A man who lost his wife and father-in-law in an infamous IRA bombing in 1993 has met with Sinn Fein leader Gerry Adams and accepted his apology for the bombing of a fish and chip shop in the Shankill Road in Belfast.

The two men met as part of an religious program about reconciliation on TV's Channel 4.  Ten people were killed in the bombing

Alan MacBride, who lost his wife Sharon and her father, John Frizell, in the horrific bombing, said he was very nervous before meeting the Sinn Féin leader directly

"I was very nervous. Gerry Adams came in, and he was quite respectful. He started off by apologizing for the Shankill Bomb and by acknowledging my hurt and my pain," continued Mr. McBride.

“I do think he is a man who has made a contribution to the peace process," he continued.

"So there is a respect there, but that doesn't justify it at all.

"For me, while I think we have to address the past, you don't make peace with your friends, you make peace with your enemies.”

McBride is now a prominent spokesperson for the victims of Northern Ireland's Troubles.

He stated that his meeting with Adams was not something he "took lightly," but "a natural step in my own journey."

"It was something I thought about and reflected over," he said.

"If people can remember back to my story, I had a very public campaign aimed against Gerry Adams in the couple of years after Sharon was killed.

"Initially for me, after the Shankill bomb, I wrote to Gerry Adams several times, and one of those times he wrote back to say he believed it was wrong.

"But then he went on to say that I had to understand that Sinn Féin were working hard for peace and reconciliation.  

“At the time I wasn't in a place to accept that I wanted someone to acknowledge my hurt, and this week I think he did that.

 "That doesn't mean to say that everything the IRA has done is okay, and everything that Gerry Adams has been involved in is okay. It's quite clearly not with me.

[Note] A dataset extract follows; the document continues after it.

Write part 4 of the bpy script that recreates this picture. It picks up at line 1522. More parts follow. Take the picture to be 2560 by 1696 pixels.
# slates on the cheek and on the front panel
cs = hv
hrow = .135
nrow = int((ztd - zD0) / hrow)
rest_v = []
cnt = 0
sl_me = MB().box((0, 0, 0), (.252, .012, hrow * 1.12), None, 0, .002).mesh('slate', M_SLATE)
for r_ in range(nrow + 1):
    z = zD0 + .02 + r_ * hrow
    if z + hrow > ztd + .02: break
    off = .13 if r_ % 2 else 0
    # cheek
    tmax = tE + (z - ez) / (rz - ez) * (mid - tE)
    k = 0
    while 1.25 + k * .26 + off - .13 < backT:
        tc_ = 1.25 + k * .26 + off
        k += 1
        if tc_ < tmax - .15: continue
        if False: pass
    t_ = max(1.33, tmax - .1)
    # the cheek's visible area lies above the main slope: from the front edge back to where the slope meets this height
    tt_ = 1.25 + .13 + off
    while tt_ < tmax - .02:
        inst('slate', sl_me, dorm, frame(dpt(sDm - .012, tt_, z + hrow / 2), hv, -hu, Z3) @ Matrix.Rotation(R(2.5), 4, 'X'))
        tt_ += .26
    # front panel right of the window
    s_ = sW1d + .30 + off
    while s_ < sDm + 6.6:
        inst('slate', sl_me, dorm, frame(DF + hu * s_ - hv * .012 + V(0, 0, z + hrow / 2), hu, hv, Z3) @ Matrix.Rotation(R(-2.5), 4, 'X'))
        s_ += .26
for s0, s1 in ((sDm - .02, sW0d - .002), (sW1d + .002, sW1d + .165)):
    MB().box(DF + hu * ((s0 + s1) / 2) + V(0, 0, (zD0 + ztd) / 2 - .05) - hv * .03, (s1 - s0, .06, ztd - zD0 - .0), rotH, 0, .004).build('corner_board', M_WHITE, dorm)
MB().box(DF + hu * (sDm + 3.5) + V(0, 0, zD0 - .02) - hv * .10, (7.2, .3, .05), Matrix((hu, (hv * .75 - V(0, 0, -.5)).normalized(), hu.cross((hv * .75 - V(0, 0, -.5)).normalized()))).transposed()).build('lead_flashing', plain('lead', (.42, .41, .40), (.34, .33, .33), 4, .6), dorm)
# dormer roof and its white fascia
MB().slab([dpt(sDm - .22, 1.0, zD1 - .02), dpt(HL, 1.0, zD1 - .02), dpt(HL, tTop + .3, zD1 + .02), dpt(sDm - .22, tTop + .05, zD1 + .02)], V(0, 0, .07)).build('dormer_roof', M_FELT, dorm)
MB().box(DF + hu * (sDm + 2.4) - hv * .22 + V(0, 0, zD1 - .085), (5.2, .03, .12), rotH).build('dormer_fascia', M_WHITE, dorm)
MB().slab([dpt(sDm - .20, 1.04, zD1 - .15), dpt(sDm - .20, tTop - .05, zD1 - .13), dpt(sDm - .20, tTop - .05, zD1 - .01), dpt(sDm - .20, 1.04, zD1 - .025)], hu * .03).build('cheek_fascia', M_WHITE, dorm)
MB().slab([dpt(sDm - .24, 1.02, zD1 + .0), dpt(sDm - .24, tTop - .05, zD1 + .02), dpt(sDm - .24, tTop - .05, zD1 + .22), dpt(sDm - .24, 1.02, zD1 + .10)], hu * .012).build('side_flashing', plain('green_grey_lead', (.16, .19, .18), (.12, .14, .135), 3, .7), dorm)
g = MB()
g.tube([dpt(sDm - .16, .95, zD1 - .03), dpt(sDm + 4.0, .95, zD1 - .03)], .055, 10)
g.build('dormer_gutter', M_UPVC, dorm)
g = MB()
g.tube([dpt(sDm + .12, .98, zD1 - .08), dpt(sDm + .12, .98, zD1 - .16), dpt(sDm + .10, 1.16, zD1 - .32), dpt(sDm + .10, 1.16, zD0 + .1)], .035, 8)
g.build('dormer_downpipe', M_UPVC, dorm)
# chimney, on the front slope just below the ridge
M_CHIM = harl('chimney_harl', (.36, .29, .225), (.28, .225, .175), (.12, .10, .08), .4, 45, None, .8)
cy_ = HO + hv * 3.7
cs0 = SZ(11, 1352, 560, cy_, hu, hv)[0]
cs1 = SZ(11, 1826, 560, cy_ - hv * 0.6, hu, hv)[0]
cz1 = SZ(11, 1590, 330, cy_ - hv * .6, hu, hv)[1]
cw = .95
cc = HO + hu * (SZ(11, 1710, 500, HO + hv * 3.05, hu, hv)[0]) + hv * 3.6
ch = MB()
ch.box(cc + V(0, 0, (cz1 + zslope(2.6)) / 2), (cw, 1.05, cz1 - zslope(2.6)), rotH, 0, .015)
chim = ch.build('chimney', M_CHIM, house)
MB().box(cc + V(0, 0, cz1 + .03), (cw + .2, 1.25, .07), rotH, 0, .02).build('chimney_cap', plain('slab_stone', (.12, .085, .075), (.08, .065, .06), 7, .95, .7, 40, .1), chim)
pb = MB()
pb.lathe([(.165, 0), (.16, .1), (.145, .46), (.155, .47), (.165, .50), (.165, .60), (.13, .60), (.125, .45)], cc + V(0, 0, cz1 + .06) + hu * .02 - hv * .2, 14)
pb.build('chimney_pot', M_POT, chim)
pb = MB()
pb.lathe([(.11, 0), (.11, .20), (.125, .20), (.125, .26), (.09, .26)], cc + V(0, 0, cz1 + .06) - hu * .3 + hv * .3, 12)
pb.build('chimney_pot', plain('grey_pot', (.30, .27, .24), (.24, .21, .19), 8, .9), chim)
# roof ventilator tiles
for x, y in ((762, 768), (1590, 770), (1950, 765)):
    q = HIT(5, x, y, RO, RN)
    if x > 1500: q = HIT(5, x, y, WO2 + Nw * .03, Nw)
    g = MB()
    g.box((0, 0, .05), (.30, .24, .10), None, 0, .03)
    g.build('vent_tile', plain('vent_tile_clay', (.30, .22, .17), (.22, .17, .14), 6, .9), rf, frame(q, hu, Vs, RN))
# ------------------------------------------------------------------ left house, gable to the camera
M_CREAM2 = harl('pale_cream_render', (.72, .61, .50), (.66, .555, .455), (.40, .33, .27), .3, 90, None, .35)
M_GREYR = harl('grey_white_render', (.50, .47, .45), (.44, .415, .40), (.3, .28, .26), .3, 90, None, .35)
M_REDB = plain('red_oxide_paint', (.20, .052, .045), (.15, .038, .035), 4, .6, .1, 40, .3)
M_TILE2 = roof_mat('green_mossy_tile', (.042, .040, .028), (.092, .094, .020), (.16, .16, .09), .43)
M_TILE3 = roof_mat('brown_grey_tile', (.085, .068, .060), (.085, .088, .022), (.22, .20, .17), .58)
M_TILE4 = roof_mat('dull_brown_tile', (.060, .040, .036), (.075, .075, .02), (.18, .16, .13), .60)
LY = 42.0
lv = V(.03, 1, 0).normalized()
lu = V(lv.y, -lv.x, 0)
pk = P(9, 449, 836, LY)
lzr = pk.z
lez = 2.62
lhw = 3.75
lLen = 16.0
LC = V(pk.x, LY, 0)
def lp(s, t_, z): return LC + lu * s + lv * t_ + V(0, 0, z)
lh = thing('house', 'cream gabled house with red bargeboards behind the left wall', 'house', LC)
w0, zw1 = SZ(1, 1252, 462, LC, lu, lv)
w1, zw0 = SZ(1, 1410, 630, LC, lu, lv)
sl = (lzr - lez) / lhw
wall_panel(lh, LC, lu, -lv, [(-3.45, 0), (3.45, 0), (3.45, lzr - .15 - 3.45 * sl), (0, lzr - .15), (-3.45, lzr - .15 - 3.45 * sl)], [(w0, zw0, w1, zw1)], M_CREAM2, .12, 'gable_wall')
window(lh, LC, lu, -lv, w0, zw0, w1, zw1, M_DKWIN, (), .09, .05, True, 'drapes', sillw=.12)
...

"All the stuff I have done, none of it has been easy and I have attracted a huge amount of criticism, particularly from within my own community. But all I've ever tried to do is be a voice of reason.

"I don't expect others to understand where I'm coming from. It's a very personal thing for me and I don't expect others to do it."

Adams later carried the coffin of the Shankill bomber Thomas Begley, a move that earned him negative press worldwide.

McBride says he now understands why Adams did it,

"Looking back as a much older guy, the question is why should I have been shocked?

"He was Gerry Adams, he was the leader of Sinn Féin, he was a republican, and he had been seen at the funerals of other republicans.

"I don't know that by carrying the coffin of the Shankill bomber that day Gerry Adams was necessarily saying he supported the Shankill bomb. I think he was trying to show solidarity to a woman who had lost her son," said Mr. McBride.

"I believe that Gerry Adams is a man who has changed. This country of ours is not where it was, and I know there are people who would like to drag us back there and keep us locked in the past.

"That doesn't mean we forget about the pain and the hurt.

"Somehow, within us all, we need to find whatever it takes to help us to move that little bit forward towards peace and towards normality."